**Request**
Reproduce the data exactly and drop any pictures it holds.

**Supplied information**
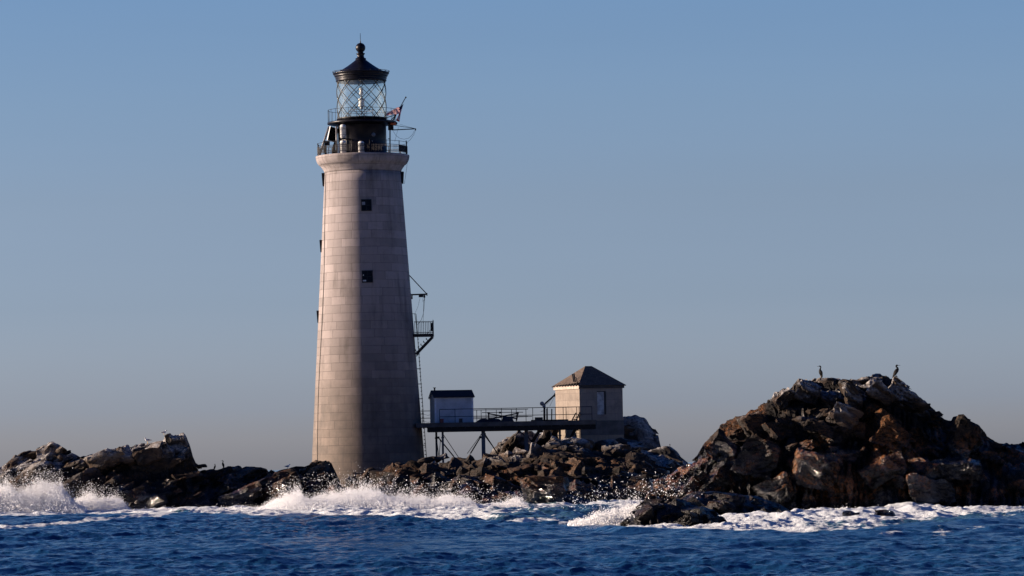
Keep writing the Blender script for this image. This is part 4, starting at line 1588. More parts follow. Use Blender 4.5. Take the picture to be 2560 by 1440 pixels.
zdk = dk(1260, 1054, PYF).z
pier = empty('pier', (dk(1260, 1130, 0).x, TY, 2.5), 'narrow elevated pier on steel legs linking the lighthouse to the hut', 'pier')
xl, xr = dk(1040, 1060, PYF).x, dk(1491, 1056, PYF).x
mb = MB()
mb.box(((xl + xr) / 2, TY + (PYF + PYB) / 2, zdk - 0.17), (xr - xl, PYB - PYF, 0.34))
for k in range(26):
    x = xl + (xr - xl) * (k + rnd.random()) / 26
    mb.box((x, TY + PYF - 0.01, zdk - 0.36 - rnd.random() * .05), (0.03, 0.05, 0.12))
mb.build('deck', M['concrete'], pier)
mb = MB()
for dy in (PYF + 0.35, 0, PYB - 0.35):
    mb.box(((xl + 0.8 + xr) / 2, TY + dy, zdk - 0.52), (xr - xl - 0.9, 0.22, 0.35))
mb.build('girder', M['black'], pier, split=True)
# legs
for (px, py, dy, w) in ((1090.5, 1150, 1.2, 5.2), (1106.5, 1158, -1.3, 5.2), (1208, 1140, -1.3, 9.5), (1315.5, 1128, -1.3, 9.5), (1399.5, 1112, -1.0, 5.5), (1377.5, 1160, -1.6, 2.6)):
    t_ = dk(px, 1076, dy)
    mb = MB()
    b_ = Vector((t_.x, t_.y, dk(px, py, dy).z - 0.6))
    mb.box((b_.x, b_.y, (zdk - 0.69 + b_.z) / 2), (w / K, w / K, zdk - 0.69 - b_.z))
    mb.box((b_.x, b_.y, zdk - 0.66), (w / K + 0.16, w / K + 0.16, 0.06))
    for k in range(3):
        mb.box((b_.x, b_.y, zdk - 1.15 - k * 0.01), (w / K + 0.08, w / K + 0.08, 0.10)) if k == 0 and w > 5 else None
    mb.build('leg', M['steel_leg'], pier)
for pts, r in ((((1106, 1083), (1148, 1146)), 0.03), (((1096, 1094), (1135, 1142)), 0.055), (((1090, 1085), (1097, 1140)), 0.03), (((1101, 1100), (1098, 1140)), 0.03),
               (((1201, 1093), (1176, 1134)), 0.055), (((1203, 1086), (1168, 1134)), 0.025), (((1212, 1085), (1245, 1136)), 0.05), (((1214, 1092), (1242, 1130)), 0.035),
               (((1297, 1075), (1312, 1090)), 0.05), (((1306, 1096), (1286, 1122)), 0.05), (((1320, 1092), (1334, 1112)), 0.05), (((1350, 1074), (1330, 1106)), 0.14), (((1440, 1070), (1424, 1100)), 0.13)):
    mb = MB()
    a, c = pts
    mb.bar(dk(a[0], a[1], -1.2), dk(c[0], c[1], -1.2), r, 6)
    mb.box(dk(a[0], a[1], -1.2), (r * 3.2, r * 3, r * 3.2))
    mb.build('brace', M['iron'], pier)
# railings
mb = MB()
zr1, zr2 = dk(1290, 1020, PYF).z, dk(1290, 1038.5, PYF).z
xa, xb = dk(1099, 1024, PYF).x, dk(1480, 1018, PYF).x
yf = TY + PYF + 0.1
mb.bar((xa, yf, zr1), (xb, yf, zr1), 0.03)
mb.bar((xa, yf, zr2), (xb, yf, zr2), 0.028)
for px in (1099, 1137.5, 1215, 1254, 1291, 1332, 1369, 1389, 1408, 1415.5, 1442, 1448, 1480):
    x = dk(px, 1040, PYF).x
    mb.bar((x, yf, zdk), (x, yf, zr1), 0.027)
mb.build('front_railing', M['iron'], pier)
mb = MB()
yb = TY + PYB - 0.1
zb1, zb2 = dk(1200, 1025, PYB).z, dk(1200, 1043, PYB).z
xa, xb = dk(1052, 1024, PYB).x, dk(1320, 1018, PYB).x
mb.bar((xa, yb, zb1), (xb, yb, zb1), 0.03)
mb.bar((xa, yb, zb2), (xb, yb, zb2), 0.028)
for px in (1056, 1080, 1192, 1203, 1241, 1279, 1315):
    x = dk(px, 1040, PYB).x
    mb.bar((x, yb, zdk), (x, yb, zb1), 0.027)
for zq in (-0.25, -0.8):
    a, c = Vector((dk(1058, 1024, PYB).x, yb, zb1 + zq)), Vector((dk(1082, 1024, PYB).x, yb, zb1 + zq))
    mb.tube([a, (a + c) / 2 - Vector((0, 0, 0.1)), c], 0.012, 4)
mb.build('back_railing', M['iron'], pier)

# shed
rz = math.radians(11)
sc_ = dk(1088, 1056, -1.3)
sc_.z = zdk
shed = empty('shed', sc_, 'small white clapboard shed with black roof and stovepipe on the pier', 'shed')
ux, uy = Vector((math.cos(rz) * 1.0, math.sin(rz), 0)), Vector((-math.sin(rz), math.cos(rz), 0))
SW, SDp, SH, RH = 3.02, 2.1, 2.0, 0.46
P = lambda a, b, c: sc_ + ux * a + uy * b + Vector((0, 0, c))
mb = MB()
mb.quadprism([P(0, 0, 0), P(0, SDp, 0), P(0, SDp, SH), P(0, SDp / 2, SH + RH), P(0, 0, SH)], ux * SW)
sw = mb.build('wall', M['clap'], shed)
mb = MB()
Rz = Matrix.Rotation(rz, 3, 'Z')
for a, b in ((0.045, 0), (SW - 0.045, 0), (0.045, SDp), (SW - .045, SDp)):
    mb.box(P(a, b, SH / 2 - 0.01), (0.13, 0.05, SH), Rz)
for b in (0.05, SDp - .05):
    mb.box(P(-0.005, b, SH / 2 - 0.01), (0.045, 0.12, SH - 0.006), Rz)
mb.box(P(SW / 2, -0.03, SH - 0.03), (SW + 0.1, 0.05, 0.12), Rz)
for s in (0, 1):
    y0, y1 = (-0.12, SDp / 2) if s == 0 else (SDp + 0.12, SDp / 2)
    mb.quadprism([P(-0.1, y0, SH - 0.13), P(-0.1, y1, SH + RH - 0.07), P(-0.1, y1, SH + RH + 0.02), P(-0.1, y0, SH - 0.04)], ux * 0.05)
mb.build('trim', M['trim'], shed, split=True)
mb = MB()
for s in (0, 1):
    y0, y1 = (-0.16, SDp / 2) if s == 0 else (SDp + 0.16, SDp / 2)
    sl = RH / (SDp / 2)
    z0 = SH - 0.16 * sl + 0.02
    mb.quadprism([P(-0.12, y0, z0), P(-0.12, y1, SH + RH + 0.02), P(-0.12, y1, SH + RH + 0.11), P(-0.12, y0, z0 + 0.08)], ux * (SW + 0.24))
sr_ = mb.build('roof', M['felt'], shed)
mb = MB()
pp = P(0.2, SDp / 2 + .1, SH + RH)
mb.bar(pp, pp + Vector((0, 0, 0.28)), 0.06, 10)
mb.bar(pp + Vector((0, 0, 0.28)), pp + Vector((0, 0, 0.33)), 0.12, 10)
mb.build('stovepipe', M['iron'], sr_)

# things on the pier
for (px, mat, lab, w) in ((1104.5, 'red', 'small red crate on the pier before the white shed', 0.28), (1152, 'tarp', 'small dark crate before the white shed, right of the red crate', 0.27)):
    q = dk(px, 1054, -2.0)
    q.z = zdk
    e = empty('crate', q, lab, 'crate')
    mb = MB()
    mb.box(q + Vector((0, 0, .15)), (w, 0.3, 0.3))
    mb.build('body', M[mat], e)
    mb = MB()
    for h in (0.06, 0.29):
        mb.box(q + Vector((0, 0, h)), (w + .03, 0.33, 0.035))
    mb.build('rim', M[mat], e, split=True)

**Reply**
Keep writing the Blender script for this image. This is part 4, starting at line 1588. More parts follow. Use Blender 4.5. Take the picture to be 2560 by 1440 pixels.
zdk = dk(1260, 1054, PYF).z
pier = empty('pier', (dk(1260, 1130, 0).x, TY, 2.5), 'narrow elevated pier on steel legs linking the lighthouse to the hut', 'pier')
xl, xr = dk(1040, 1060, PYF).x, dk(1491, 1056, PYF).x
mb = MB()
mb.box(((xl + xr) / 2, TY + (PYF + PYB) / 2, zdk - 0.17), (xr - xl, PYB - PYF, 0.34))
for k in range(26):
    x = xl + (xr - xl) * (k + rnd.random()) / 26
    mb.box((x, TY + PYF - 0.01, zdk - 0.36 - rnd.random() * .05), (0.03, 0.05, 0.12))
mb.build('deck', M['concrete'], pier)
mb = MB()
for dy in (PYF + 0.35, 0, PYB - 0.35):
    mb.box(((xl + 0.8 + xr) / 2, TY + dy, zdk - 0.52), (xr - xl - 0.9, 0.22, 0.35))
mb.build('girder', M['black'], pier, split=True)
# legs
for (px, py, dy, w) in ((1090.5, 1150, 1.2, 5.2), (1106.5, 1158, -1.3, 5.2), (1208, 1140, -1.3, 9.5), (1315.5, 1128, -1.3, 9.5), (1399.5, 1112, -1.0, 5.5), (1377.5, 1160, -1.6, 2.6)):
    t_ = dk(px, 1076, dy)
    mb = MB()
    b_ = Vector((t_.x, t_.y, dk(px, py, dy).z - 0.6))
    mb.box((b_.x, b_.y, (zdk - 0.69 + b_.z) / 2), (w / K, w / K, zdk - 0.69 - b_.z))
    mb.box((b_.x, b_.y, zdk - 0.66), (w / K + 0.16, w / K + 0.16, 0.06))
    for k in range(3):
        mb.box((b_.x, b_.y, zdk - 1.15 - k * 0.01), (w / K + 0.08, w / K + 0.08, 0.10)) if k == 0 and w > 5 else None
    mb.build('leg', M['steel_leg'], pier)
for pts, r in ((((1106, 1083), (1148, 1146)), 0.03), (((1096, 1094), (1135, 1142)), 0.055), (((1090, 1085), (1097, 1140)), 0.03), (((1101, 1100), (1098, 1140)), 0.03),
               (((1201, 1093), (1176, 1134)), 0.055), (((1203, 1086), (1168, 1134)), 0.025), (((1212, 1085), (1245, 1136)), 0.05), (((1214, 1092), (1242, 1130)), 0.035),
               (((1297, 1075), (1312, 1090)), 0.05), (((1306, 1096), (1286, 1122)), 0.05), (((1320, 1092), (1334, 1112)), 0.05), (((1350, 1074), (1330, 1106)), 0.14), (((1440, 1070), (1424, 1100)), 0.13)):
    mb = MB()
    a, c = pts
    mb.bar(dk(a[0], a[1], -1.2), dk(c[0], c[1], -1.2), r, 6)
    mb.box(dk(a[0], a[1], -1.2), (r * 3.2, r * 3, r * 3.2))
    mb.build('brace', M['iron'], pier)
# railings
mb = MB()
zr1, zr2 = dk(1290, 1020, PYF).z, dk(1290, 1038.5, PYF).z
xa, xb = dk(1099, 1024, PYF).x, dk(1480, 1018, PYF).x
yf = TY + PYF + 0.1
mb.bar((xa, yf, zr1), (xb, yf, zr1), 0.03)
mb.bar((xa, yf, zr2), (xb, yf, zr2), 0.028)
for px in (1099, 1137.5, 1215, 1254, 1291, 1332, 1369, 1389, 1408, 1415.5, 1442, 1448, 1480):
    x = dk(px, 1040, PYF).x
    mb.bar((x, yf, zdk), (x, yf, zr1), 0.027)
mb.build('front_railing', M['iron'], pier)
mb = MB()
yb = TY + PYB - 0.1
zb1, zb2 = dk(1200, 1025, PYB).z, dk(1200, 1043, PYB).z
xa, xb = dk(1052, 1024, PYB).x, dk(1320, 1018, PYB).x
mb.bar((xa, yb, zb1), (xb, yb, zb1), 0.03)
mb.bar((xa, yb, zb2), (xb, yb, zb2), 0.028)
for px in (1056, 1080, 1192, 1203, 1241, 1279, 1315):
    x = dk(px, 1040, PYB).x
    mb.bar((x, yb, zdk), (x, yb, zb1), 0.027)
for zq in (-0.25, -0.8):
    a, c = Vector((dk(1058, 1024, PYB).x, yb, zb1 + zq)), Vector((dk(1082, 1024, PYB).x, yb, zb1 + zq))
    mb.tube([a, (a + c) / 2 - Vector((0, 0, 0.1)), c], 0.012, 4)
mb.build('back_railing', M['iron'], pier)

# shed
rz = math.radians(11)
sc_ = dk(1088, 1056, -1.3)
sc_.z = zdk
shed = empty('shed', sc_, 'small white clapboard shed with black roof and stovepipe on the pier', 'shed')
ux, uy = Vector((math.cos(rz) * 1.0, math.sin(rz), 0)), Vector((-math.sin(rz), math.cos(rz), 0))
SW, SDp, SH, RH = 3.02, 2.1, 2.0, 0.46
P = lambda a, b, c: sc_ + ux * a + uy * b + Vector((0, 0, c))
mb = MB()
mb.quadprism([P(0, 0, 0), P(0, SDp, 0), P(0, SDp, SH), P(0, SDp / 2, SH + RH), P(0, 0, SH)], ux * SW)
sw = mb.build('wall', M['clap'], shed)
mb = MB()
Rz = Matrix.Rotation(rz, 3, 'Z')
for a, b in ((0.045, 0), (SW - 0.045, 0), (0.045, SDp), (SW - .045, SDp)):
    mb.box(P(a, b, SH / 2 - 0.01), (0.13, 0.05, SH), Rz)
for b in (0.05, SDp - .05):
    mb.box(P(-0.005, b, SH / 2 - 0.01), (0.045, 0.12, SH - 0.006), Rz)
mb.box(P(SW / 2, -0.03, SH - 0.03), (SW + 0.1, 0.05, 0.12), Rz)
for s in (0, 1):
    y0, y1 = (-0.12, SDp / 2) if s == 0 else (SDp + 0.12, SDp / 2)
    mb.quadprism([P(-0.1, y0, SH - 0.13), P(-0.1, y1, SH + RH - 0.07), P(-0.1, y1, SH + RH + 0.02), P(-0.1, y0, SH - 0.04)], ux * 0.05)
mb.build('trim', M['trim'], shed, split=True)
mb = MB()
for s in (0, 1):
    y0, y1 = (-0.16, SDp / 2) if s == 0 else (SDp + 0.16, SDp / 2)
    sl = RH / (SDp / 2)
    z0 = SH - 0.16 * sl + 0.02
    mb.quadprism([P(-0.12, y0, z0), P(-0.12, y1, SH + RH + 0.02), P(-0.12, y1, SH + RH + 0.11), P(-0.12, y0, z0 + 0.08)], ux * (SW + 0.24))
sr_ = mb.build('roof', M['felt'], shed)
mb = MB()
pp = P(0.2, SDp / 2 + .1, SH + RH)
mb.bar(pp, pp + Vector((0, 0, 0.28)), 0.06, 10)
mb.bar(pp + Vector((0, 0, 0.28)), pp + Vector((0, 0, 0.33)), 0.12, 10)
mb.build('stovepipe', M['iron'], sr_)

# things on the pier
for (px, mat, lab, w) in ((1104.5, 'red', 'small red crate on the pier before the white shed', 0.28), (1152, 'tarp', 'small dark crate before the white shed, right of the red crate', 0.27)):
    q = dk(px, 1054, -2.0)
    q.z = zdk
    e = empty('crate', q, lab, 'crate')
    mb = MB()
    mb.box(q + Vector((0, 0, .15)), (w, 0.3, 0.3))
    mb.build('body', M[mat], e)
    mb = MB()
    for h in (0.06, 0.29):
        mb.box(q + Vector((0, 0, h)), (w + .03, 0.33, 0.035))
    mb.build('rim', M[mat], e, split=True)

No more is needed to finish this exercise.